▶ Dataset extract
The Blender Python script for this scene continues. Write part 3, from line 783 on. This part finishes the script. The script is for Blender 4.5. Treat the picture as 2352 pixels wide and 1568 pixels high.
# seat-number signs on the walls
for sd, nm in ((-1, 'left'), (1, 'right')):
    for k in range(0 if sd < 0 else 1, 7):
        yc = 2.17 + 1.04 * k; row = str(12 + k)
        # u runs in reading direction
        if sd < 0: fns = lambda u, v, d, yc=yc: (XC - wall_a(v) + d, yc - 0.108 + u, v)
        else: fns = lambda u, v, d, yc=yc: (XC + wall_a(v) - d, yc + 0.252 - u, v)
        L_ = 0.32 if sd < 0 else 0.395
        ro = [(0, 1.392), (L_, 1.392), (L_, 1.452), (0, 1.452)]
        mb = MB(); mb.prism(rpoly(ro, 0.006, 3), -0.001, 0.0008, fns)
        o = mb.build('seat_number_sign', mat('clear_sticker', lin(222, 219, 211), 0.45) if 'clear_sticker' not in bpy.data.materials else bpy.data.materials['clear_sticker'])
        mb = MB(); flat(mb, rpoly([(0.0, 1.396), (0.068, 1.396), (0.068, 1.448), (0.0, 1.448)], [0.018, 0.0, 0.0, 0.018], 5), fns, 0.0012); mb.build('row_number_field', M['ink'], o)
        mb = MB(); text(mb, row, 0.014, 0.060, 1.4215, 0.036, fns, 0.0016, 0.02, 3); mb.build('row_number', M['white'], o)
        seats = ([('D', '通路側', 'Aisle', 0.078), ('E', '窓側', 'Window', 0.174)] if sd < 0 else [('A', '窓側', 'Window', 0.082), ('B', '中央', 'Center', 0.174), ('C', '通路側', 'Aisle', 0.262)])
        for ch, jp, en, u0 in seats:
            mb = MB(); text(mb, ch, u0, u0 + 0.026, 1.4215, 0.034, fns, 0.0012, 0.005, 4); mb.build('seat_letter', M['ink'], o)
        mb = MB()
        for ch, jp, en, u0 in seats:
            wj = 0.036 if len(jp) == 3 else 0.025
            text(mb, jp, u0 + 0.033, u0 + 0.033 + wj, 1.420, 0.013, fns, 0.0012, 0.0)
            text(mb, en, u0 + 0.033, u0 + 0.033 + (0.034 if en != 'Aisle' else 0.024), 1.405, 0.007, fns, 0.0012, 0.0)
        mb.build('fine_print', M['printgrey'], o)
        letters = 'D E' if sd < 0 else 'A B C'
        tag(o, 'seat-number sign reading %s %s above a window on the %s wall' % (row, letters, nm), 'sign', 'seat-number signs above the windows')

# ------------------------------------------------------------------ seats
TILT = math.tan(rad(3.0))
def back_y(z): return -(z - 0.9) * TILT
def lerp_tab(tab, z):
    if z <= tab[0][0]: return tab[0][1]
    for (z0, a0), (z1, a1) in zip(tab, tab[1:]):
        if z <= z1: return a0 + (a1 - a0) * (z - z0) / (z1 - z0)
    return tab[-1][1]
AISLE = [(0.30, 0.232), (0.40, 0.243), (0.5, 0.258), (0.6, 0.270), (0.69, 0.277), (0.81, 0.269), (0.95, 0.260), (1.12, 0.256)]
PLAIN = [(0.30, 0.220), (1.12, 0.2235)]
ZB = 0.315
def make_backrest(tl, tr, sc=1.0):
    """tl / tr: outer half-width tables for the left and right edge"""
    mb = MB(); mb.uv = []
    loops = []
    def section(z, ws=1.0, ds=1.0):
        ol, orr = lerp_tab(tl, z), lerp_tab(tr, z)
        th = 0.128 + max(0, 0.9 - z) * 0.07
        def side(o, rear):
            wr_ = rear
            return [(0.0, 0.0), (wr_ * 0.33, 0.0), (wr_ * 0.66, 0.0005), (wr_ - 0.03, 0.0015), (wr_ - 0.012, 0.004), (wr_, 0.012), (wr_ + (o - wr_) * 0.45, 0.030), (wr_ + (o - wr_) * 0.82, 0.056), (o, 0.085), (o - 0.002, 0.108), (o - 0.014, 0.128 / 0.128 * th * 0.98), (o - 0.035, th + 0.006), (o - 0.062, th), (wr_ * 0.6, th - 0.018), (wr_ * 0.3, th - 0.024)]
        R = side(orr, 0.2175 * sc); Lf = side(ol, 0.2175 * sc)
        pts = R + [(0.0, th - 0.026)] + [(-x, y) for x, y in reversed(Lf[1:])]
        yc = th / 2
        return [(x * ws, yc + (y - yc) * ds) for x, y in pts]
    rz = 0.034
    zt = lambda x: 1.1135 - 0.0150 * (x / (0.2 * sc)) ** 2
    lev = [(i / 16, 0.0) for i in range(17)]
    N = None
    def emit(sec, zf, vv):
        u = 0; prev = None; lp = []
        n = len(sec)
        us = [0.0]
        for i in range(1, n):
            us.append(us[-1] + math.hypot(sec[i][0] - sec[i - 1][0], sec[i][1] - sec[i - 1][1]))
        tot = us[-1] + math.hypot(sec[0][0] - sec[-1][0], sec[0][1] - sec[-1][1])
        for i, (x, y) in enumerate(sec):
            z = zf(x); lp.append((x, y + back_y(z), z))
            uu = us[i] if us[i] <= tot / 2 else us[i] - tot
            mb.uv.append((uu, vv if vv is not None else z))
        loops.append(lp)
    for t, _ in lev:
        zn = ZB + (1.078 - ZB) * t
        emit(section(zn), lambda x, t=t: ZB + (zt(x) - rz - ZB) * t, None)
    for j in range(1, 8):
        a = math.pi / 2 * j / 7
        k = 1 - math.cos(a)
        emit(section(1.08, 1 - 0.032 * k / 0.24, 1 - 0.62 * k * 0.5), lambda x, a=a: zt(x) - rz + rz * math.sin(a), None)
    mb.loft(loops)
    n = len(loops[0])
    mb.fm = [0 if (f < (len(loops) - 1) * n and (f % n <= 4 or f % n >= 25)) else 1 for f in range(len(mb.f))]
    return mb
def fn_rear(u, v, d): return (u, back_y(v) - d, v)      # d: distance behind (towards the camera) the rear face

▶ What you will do
Find "mb.fm = [0 if" in the data above, then repeat that line and all lines after it exactly, ending with the final line.

▶ Exercise output
    mb.fm = [0 if (f < (len(loops) - 1) * n and (f % n <= 4 or f % n >= 25)) else 1 for f in range(len(mb.f))]
    return mb
def fn_rear(u, v, d): return (u, back_y(v) - d, v)      # d: distance behind (towards the camera) the rear face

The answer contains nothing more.